Le 16 juin 2010, à la demande de l'administration américaine, BP accepte de créer un fonds d’indemnisation, the Gulf Coast Claims Facility (GCCF), de 20 milliards de dollars qui sera abondé ultérieurement. Ce fonds indépendant, géré par l'avocat Kenneth Feinberg, permettra de régler les dommages et intérêts aux particuliers et aux entreprises, les coûts de restauration des ressources naturelles endommagées ainsi que les coûts d'interventions d'urgence des administrations locales et fédérales. Le 9 août, BP a réalisé un premier versement de 3 milliards. Le 23 août, les plaintes ne sont plus reçues par BP mais par le fonds d’indemnisation.
D'autre part, le 1er octobre 2010, BP annonce avoir dépensé un peu plus de 11,2 milliards de dollars pour réparer les dégâts causés par la marée noire.
Le 17 décembre 2010, le gouvernement américain dépose une plainte à l'encontre de BP et des autres sociétés impliquées dans l'accident, afin que leur responsabilité civile soit établie.
Entre avril et novembre 2010, BP et les autres parties responsables (Transocean, MOEX et Andarko) ont reçu sept factures, d'un montant total de 581 millions de dollars, de la part du gouvernement américain. Elles correspondent au coût des opérations de lutte et BP a réglé la totalité du montant. La huitième facture, s'élevant à 25,4 millions de dollars, a été envoyée le 18 novembre et est en attente de règlement.
Le 26 février 2011, 492 775 demandes d'indemnisation ont été déposées au GCCF qui a déjà traité 169 013 demandes pour un montant d'environ de 3,8 milliards de dollars (en plus des 127 000 demandes réglées par BP pour un montant de 400 millions de dollars avant la prise en charge des demandes par le GCCF). De plus, environ 1,1 milliard de dollars a été versé aux différents États touchés par la marée noire.
En juillet 2015, un accord de principe avec la justice américaine prévoit le versement par BP de 18,7 milliards de dollars pour solder les poursuites intentées par l’État fédéral ainsi que par les 5 États côtiers (Louisiane, Mississipi, Alabama, Texas et Floride) dont le littoral avait été pollué. Cet accord résout la plupart des poursuites en cours. Par ailleurs, un montant supplémentaire de 232 millions de dollars est provisionné par BP de façon à couvrir les dommages aux ressources non encore identifiés au moment de l’accord. C’est l’accord le plus important jamais conclu avec une entreprise dans l’histoire américaine. L’accord qui doit encore être validé par les tribunaux, met fin à un procès qui dure depuis plus de deux ans devant la justice civile. Il s’ajoute à l’amende de 4 milliards de dollars infligée à BP par la justice criminelle en 2013. La facture totale pour BP s’élève désormais à 53,8 milliards de dollars, si l’on compte les opérations de nettoyage des sites pollués prises en charge par la compagnie.
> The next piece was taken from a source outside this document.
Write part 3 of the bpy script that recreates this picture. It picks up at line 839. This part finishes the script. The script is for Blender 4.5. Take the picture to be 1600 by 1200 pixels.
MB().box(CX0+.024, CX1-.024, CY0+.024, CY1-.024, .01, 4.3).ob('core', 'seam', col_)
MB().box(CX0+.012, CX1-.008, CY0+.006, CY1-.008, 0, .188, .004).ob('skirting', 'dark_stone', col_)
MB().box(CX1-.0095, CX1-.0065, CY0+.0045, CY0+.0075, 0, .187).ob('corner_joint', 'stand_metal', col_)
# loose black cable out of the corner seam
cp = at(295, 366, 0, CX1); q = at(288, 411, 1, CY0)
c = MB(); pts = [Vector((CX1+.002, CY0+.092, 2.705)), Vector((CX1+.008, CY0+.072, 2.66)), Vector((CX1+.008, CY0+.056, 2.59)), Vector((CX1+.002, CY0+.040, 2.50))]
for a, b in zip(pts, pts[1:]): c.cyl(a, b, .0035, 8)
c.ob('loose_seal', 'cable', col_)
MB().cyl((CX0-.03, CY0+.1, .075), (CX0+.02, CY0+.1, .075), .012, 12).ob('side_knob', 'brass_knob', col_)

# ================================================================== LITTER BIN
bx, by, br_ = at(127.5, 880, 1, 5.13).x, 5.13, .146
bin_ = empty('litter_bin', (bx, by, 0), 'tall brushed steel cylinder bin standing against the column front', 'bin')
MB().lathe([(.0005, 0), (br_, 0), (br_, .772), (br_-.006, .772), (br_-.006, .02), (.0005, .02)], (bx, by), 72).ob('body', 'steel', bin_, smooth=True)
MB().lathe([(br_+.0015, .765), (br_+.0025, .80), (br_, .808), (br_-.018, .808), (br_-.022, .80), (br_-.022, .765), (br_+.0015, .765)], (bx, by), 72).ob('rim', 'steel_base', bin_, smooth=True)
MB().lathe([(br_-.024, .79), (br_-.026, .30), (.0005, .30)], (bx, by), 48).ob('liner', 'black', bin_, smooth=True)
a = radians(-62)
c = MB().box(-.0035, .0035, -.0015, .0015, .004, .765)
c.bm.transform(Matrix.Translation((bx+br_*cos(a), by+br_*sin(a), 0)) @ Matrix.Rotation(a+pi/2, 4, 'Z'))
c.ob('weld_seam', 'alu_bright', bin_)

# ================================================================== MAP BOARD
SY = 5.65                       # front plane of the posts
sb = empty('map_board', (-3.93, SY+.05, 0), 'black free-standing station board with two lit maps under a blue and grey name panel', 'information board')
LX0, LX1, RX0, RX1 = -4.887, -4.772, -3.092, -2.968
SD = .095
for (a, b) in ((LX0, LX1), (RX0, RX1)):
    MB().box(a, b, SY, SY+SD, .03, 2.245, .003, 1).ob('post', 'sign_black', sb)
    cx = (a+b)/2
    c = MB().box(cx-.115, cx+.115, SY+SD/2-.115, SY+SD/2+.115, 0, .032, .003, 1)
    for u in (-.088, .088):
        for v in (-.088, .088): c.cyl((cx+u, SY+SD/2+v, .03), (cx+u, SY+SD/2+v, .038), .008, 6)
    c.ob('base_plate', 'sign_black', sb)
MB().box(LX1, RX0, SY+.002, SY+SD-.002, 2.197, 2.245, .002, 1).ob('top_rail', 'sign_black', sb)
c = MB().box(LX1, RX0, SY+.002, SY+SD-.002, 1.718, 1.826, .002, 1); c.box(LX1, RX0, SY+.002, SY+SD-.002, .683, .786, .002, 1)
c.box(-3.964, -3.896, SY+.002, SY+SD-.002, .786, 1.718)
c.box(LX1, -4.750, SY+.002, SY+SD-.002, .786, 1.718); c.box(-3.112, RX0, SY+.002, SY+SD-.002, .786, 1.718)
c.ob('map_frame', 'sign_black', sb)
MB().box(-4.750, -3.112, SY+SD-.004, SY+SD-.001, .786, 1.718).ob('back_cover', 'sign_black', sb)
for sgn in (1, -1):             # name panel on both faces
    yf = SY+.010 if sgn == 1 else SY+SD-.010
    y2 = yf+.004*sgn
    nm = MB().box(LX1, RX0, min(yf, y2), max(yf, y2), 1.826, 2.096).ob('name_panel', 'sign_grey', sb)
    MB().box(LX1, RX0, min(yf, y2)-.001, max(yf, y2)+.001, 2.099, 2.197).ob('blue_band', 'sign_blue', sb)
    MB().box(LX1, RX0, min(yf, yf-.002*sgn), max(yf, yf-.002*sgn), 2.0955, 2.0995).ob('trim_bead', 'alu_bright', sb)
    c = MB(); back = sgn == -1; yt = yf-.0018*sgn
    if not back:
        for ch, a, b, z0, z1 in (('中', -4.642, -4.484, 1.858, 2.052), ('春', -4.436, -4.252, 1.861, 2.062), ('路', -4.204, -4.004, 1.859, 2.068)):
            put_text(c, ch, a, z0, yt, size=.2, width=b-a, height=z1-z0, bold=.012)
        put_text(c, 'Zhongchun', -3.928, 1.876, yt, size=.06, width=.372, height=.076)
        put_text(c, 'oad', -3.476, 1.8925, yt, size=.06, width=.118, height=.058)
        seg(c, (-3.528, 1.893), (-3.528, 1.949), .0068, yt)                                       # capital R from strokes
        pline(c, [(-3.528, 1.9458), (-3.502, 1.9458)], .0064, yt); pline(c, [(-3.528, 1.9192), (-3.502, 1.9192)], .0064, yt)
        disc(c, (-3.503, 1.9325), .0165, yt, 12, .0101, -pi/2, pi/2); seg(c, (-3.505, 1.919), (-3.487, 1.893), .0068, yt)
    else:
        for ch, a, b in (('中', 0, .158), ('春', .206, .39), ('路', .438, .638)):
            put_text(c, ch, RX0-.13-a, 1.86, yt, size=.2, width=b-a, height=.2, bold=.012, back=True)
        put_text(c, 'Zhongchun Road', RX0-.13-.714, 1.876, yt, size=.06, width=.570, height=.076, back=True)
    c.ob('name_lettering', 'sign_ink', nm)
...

Début 2018, le programme d'indemnisation mis en place après la catastrophe touche maintenant à sa fin, indique BP dans un communiqué. La compagnie annonce avoir réglé suite aux demandes d’indemnisation environ 65 milliards de dollars comprenant les amendes, l’indemnisation aux victimes et les frais induits par les opérations de nettoyage des littoraux pollués. Au total, près de 390 000 demandes ont été déposées.